The ship was named after Mary of Teck, the wife of Great Britain's King George V (the current queen's grandfather). She was heralded as the most luxurious liner ever built and operated between Southampton, England and New York City. Her maiden voyage began on May 27, 1936 and she ultimately took the transatlantic speed record (called the Blue Riband) away from her chief rival - France's Normandie.
When World War II began, however, the ship was pressed into service as a troop transport. Between 1940 and 1946 she carried more than 800,000 soldiers and sailed more than 600,000 miles - playing a role in virtually every major Allied campaign of the war. Adolf Hitler actually put up a $250,000 bounty and offered the Iron Cross with Oak Leaves to any U-Boat captain that could find and sink her. At one point in 1943, the Queen Mary transported 16,683 people at one time - a world record that still stands today.

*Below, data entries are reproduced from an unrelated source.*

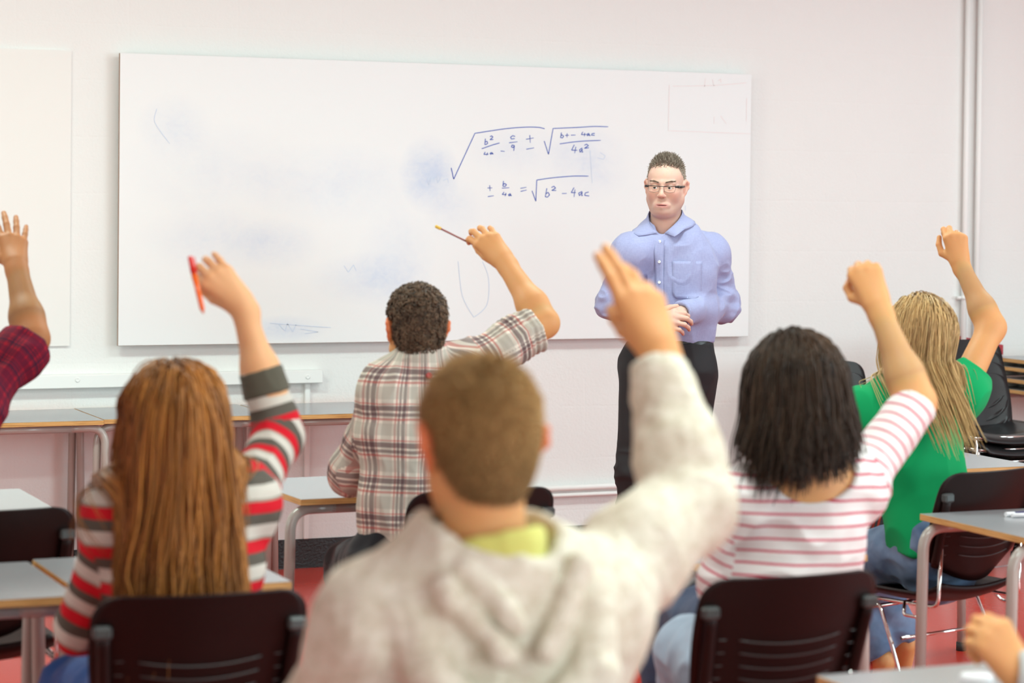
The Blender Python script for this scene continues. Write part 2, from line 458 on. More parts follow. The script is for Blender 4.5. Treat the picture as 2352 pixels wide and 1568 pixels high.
def place_uv(me, v, q, bones):
    """bones: (a, b, v0, radius, weight[, ref]) -> uv = (angle*radius, v0+distance along)"""
    fc = v[q].mean(1); best = None; D = []
    for bn in bones:
        a, b = bn[0], bn[1]; ba = b-a; t = np.clip((fc-a)@ba/(ba@ba), 0, 1)
        D.append(np.linalg.norm(fc-a-t[:, None]*ba, axis=1)/bn[3]/bn[4])
    w_ = np.argmin(D, 0); UV = np.zeros((len(q), 4, 2))
    for i, bn in enumerate(bones):
        mk = w_ == i
        if not mk.any(): continue
        a, b = bn[0], bn[1]; L = np.linalg.norm(b-a); A = (b-a)/L; ref = bn[5] if len(bn) > 5 else V(0, 1, 0.1)
        e1 = nrm(ref-A*(ref@A)); e2 = np.cross(A, e1)
        def co(P): x = P-a; return np.arctan2(x@e2, x@e1), x@A
        fa, _ = co(fc[mk])
        for k in range(4):
            an, al = co(v[q[mk][:, k]]); an = fa+(an-fa+PI) % (2*PI)-PI
            uu = UV[mk]; uu[:, k, 0] = an*bn[3]; uu[:, k, 1] = bn[2]+al; UV[mk] = uu
    ul = me.uv_layers.new(name='UVMap'); ul.data.foreach_set('uv', UV.astype(np.float32).ravel())
def cloth(name, prims, h, material, parent, amp=.004, s=(16, 16, 24), seed=0, bones=None, dirs=None, box=None, extra=None):
    v, q = snet(prims, h, box); v0 = v
    if amp: v = folds(v, q, amp, s, seed, dirs)
    if extra is not None: v = extra(v, q)
    me = npmesh(name, v, q)
    if bones: place_uv(me, v0, q, bones)
    return link(name, me, material, parent)
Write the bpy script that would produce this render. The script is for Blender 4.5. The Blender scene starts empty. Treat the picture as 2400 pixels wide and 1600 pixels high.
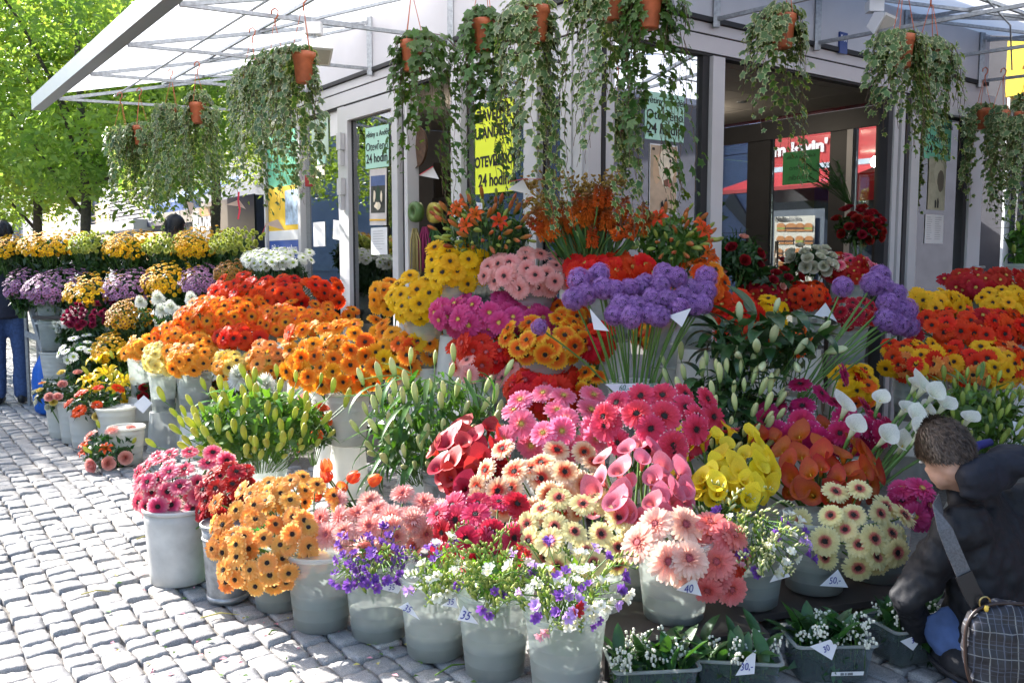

The ship was restored to passenger service in July 1947 and spent the next 20 years as the "Grand Old Lady of the Sea." Anyone who was anyone sailed aboard either the Queen Mary or her younger - and larger - sister the Queen Elizabeth.
But the rise of affordable transatlantic air travel ended her career. By 1967 the loss of passengers and income forced the Cunard Line to put the Queen Mary up for auction.
The liner's staterooms are a part of the hotel nowadays, but - space permitting - you can see one on Behind-the-Scenes and Twilight Historical Tours. Many of them are similar to the photo above, but no two cabins aboard the Queen Mary are exactly alike. They are each unique and special in their own right.
Also on display towards the bottom of the ship is one of the Queen Mary's four propellers. Each of these weigh 32 tons, yet turned three times a second when the ship was at full steam (that's 180 RPM!). The other three were removed and put on display elsewhere.